There are a few folks really doing good design work, but I see things like model makers not considering the medium when they lay out the model, thus you have shear lines that run parallel to print lines, and as soon as you exert any energy into the part, it separates. So they say things like "Well, print it out of ABS, or CF, it will be stronger". Maybe. BUT, you could get a lot more out of WHATEVER medium you use if you design the parts right to start with. Now I know that can be changed in the slicer or in the CAD software if you use it, but the reality is that most people don't.

When I first got started, it didn't take me long to realize that this is similar to track saws and garage routers (which people seem to think only exist to make shop parts and shop cabinets); most people are just using them to make more things for the printers. I'm using a Bambu P1S with AMS, and I too find it very useful for little things, not taking into account the time it takes to generate them. Once you figure out that the design is where the rubber meets the road, you realize that you will need SOME level of CAD or 3D design knowledge to get anywhere. This is my focus these days.

It's really rare to find genuinely functional and well-designed models for printing. How many folks on here make (design) their own models?

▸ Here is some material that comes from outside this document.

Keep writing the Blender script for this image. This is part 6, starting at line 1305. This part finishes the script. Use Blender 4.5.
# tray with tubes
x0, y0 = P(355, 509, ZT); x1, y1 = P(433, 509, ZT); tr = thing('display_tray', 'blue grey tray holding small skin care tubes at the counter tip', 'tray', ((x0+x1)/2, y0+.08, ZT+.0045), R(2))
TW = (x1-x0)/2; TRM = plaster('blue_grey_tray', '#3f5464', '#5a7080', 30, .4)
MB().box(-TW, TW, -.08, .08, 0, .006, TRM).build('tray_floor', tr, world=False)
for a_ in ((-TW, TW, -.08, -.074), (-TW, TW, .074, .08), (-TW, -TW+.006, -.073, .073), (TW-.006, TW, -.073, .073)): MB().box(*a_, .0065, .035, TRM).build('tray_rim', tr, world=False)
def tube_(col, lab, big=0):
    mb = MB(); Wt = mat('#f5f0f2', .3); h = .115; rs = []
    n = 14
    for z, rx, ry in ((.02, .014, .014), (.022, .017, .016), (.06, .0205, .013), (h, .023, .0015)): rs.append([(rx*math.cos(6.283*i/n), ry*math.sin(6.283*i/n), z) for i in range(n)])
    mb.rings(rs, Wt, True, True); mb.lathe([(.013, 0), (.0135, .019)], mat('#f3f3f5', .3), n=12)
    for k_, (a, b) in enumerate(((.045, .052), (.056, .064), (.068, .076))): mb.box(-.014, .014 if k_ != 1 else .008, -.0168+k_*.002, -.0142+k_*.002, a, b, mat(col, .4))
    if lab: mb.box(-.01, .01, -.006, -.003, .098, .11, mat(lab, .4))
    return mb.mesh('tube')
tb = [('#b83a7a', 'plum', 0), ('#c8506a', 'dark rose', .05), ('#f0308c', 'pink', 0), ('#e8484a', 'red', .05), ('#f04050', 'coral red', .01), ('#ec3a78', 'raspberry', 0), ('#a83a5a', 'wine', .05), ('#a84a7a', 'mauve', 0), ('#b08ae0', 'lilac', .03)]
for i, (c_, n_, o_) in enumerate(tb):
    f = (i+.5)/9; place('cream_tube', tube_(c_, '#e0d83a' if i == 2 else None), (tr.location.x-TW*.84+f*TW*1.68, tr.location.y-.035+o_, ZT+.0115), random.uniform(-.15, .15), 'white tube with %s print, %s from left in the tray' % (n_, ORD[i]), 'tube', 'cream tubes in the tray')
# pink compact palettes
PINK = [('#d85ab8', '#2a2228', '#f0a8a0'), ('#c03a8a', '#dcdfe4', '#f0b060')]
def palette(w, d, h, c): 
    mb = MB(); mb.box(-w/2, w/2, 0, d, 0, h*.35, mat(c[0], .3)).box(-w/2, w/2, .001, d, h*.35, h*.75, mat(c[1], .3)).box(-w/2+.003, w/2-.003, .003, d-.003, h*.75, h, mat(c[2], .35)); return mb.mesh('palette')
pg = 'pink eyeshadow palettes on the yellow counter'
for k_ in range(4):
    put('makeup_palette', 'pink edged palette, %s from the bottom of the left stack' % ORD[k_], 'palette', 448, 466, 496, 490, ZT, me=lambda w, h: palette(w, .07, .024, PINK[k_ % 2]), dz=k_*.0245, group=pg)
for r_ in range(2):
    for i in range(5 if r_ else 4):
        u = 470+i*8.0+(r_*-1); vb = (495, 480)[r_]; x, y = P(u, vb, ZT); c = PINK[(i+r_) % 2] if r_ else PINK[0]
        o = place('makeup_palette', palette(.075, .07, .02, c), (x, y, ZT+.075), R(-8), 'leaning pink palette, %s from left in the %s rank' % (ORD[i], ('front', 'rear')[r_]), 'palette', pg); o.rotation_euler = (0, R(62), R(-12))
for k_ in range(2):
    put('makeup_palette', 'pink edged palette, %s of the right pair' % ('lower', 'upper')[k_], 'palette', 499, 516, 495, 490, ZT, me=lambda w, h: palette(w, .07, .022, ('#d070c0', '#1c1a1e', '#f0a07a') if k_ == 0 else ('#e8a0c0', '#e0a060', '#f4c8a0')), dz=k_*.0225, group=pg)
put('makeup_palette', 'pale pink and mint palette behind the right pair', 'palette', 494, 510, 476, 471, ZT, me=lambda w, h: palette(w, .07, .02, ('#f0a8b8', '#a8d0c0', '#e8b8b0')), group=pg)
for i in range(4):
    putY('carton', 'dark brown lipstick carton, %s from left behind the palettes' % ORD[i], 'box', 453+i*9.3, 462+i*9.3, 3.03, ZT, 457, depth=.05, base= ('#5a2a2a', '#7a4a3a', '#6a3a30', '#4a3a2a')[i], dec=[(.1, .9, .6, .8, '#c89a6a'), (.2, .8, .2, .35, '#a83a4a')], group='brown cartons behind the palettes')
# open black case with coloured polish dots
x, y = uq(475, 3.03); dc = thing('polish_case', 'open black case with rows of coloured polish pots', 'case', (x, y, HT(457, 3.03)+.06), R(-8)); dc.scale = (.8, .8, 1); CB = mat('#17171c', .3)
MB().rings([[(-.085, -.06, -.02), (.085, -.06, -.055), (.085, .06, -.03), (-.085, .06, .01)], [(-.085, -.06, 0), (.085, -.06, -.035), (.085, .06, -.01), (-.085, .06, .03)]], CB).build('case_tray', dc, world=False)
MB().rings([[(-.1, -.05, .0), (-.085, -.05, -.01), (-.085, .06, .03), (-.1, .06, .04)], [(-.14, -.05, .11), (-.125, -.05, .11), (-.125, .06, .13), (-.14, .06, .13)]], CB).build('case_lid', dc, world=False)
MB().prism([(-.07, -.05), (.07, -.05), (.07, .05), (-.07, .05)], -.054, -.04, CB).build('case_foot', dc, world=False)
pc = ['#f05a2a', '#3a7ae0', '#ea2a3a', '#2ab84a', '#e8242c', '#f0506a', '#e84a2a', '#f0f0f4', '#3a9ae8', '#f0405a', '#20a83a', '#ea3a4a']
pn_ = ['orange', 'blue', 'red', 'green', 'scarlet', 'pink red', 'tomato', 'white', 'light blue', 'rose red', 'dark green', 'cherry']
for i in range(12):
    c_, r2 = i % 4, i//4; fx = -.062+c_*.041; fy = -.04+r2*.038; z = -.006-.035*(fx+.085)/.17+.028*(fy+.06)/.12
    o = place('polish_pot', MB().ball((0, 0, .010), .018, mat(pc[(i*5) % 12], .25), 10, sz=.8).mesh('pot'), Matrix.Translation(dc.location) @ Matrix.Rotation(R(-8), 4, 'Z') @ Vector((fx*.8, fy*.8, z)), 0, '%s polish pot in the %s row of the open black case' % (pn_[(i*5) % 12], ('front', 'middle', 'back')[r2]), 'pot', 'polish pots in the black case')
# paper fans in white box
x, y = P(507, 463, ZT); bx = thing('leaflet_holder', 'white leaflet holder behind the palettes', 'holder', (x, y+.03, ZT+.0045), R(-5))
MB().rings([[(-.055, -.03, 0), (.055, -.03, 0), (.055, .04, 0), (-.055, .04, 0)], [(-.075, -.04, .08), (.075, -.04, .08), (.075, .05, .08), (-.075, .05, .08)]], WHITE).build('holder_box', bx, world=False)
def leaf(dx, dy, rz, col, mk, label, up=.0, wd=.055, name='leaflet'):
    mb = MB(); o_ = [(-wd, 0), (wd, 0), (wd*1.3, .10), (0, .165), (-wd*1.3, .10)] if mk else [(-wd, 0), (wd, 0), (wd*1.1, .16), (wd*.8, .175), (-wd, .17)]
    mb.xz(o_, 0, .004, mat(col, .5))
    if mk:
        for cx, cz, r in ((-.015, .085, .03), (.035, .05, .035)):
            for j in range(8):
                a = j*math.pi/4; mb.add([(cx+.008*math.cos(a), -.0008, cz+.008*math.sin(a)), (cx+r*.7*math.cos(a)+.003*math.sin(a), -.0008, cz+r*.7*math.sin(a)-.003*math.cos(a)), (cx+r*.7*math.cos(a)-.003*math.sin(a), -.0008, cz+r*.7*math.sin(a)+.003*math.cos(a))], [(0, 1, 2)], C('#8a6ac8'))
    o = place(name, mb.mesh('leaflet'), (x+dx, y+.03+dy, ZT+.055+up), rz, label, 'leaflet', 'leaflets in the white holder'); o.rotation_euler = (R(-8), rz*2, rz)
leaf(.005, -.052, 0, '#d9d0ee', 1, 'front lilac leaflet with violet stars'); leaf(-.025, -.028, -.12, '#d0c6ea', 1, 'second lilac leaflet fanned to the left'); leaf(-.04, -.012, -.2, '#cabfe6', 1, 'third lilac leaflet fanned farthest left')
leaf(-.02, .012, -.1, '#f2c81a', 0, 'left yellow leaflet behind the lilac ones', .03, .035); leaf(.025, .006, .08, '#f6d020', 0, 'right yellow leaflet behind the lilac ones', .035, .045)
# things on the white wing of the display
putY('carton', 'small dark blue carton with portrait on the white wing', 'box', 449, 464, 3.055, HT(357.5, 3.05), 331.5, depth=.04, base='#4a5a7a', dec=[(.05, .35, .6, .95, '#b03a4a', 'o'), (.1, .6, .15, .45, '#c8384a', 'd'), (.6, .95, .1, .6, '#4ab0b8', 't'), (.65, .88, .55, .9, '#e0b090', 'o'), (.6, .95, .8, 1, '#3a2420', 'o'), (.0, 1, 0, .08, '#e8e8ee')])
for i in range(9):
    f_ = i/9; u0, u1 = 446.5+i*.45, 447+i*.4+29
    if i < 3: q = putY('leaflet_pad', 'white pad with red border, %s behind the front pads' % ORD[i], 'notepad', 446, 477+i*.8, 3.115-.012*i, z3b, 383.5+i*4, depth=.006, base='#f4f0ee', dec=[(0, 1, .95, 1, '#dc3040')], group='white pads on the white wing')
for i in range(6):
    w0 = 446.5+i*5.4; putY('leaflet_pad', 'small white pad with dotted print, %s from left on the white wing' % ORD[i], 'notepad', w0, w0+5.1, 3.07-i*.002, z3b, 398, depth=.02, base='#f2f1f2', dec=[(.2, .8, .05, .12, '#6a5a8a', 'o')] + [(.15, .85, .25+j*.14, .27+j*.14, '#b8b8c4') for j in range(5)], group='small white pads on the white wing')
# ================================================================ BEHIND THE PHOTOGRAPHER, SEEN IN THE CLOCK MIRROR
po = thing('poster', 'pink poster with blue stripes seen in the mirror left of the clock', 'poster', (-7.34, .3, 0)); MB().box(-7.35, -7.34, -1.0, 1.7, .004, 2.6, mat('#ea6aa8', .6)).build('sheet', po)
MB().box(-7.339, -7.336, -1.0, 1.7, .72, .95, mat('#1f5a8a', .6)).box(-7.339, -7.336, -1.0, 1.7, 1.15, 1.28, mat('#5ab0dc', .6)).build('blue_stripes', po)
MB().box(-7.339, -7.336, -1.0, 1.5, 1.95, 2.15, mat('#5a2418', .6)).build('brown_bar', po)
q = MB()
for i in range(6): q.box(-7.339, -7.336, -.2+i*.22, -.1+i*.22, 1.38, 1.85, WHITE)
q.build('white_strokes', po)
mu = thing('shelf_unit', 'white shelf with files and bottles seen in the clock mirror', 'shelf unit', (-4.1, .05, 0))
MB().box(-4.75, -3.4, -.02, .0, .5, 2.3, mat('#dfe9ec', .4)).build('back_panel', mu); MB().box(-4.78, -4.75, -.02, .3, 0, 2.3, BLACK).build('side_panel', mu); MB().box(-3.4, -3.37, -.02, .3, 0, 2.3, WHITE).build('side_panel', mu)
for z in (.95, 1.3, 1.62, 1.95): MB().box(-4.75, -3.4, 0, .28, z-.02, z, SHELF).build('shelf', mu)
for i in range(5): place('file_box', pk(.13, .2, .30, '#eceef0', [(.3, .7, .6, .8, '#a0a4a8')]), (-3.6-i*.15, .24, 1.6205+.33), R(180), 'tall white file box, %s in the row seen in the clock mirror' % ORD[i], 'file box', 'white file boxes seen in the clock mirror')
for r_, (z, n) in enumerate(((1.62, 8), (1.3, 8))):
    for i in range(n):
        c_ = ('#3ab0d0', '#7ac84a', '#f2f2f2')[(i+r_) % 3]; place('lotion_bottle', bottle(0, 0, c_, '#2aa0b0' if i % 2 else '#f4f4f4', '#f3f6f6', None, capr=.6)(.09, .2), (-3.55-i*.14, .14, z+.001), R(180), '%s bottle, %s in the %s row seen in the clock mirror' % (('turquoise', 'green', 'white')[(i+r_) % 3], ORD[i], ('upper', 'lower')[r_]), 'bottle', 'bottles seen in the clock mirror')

I am in the process of going through this whole almost 200-post thread, and as I find things that contradict or support what I've said, I'll link them in this post.
I completely agree regarding designing it yourself and understanding the specific characteristics of a printed part. I've found free, functional parts to be a mixed bag. Some are will designed, many aren't. I've been doing CAD for many years so I'm not afraid to design my own parts. While I've been getting 3D prints for almost that long, only in the last few years have I given FDM printers any real consideration.

Practice certainly helps and even though I generally understand plastic design I've still learned some don'ts with 3D printers. I also have to fight my "design for molding" roots.

For those interested in CAD, the maker version of SOLIDWORKS is a really solid program. You can also find a SW teaching guide that involves designing an off road skate board. It's a good lesson plan and will help you progress through learning the software.